O então jovem Duarte Rosado estudou Psicologia durante três anos mas explica que o que hoje sabe sobre a área se deve ao “viver em comunidade”, ao confronto consigo e à escuta dos outros, reconhecendo que a área de estudo lhe foi mais indicada do que escolhida.

“Cresci numa escola onde a pedagogia dava mais respostas do que colocava perguntas. Sinto que não me ensinaram propriamente a pensar ou a fazer perguntas e por isso quando me dizem «tu deves ir para Psicologia», eu acedi. Era demasiado despreocupado em relação ao futuro, em relação à vida – a vida era fixe, tinha os meus amigos, não estudava muito, não era uma pessoa cheia de iniciativa”, recorda.

O dia 28 de agosto de 2006 marca o percurso do padre Duarte Rosado, quando no final de um campo de férias do Cantil e numa partilha de vida com um jovem no noviciado da Companhia de Jesus, sente uma “alegria gigante” e ousa fazer uma pergunta: «Deus, o que queres de mim?»

“Numa altura da minha vida em que começava a ter planos, Deus vem baralhar tudo”, resume.

A entrada no noviciado acontece em novembro desse ano e o caminho “duro, de amadurecimento” mas sem dúvidas sobre o percurso a seguir.

“Acho que muitos querem abolir a surpresa da vida para evitar coisas desagradáveis.
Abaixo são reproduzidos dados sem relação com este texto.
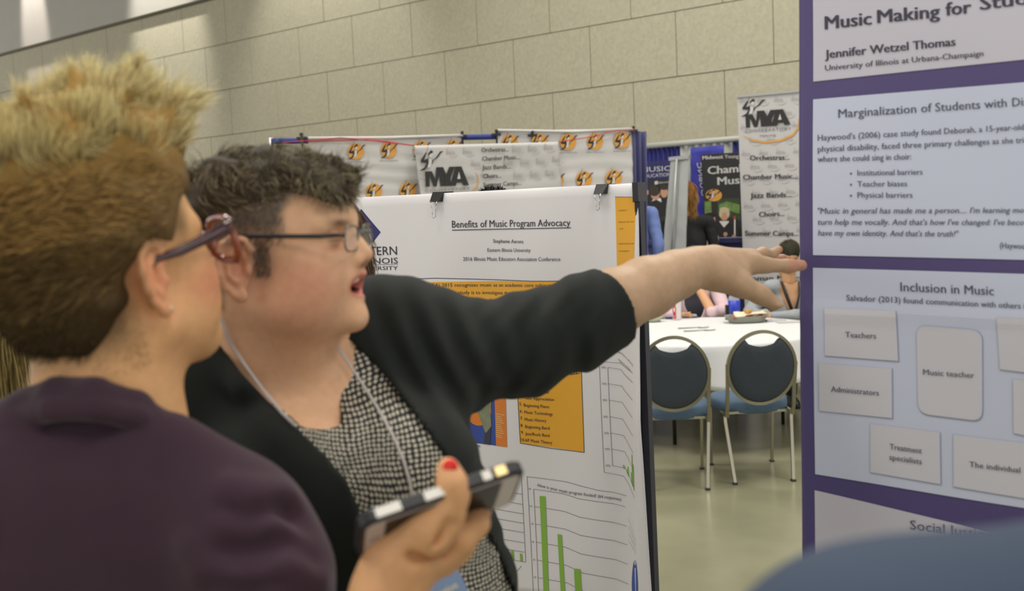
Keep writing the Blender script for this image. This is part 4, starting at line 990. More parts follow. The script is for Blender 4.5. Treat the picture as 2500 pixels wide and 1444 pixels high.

Quer-se controlar tudo, planear, conhecer o futuro, mas o horizonte é extremamente amplo. Costumo dizer aos jovens da Missão País e dos campos de férias que temos 180 graus no horizonte e o que fazemos é encurtar este horizonte a uma frestazinha de nada para controlar, e se o plano não acontece como eu queria, sou frustrado, vivo triste, sem me abrir”, lamenta.

O padre Duarte, que foi ordenado em 2017, pede abertura, “confiança séria” e indica um “princípio de ressurreição” que importa cultivar.

“O Senhor tira vida das coisas, das coisas todas, tira vida de tudo, pode tirar vida. Agora eu preciso de abrir brechas e espaço para isto e parece-me que não estamos dispostos a que Deus nos venha a estragar os planos, em que a vida nos venha a estragar os planos, em que os outros nos venham a estragar os planos”, indica.

A música e a composição, a par do canto que não consegue dissociar da sua forma de compor, fazem parte do seu percurso, e se antes de ser ordenado padre, ainda pensou neste caminho como um possível percurso profissional, hoje gostaria que as suas composições, que quer mais distanciadas dos textos bíblicos, possam, de igual forma, falar à vida das pessoas, sejam elas crentes ou não.

A conversa com o padre Duarte Rosado pode ser acompanhada esta noite no programa ECCLESIA, emitido na Antena 1, pouco depois da meia-noite, disponível no podcast «Alarga a tua tenda».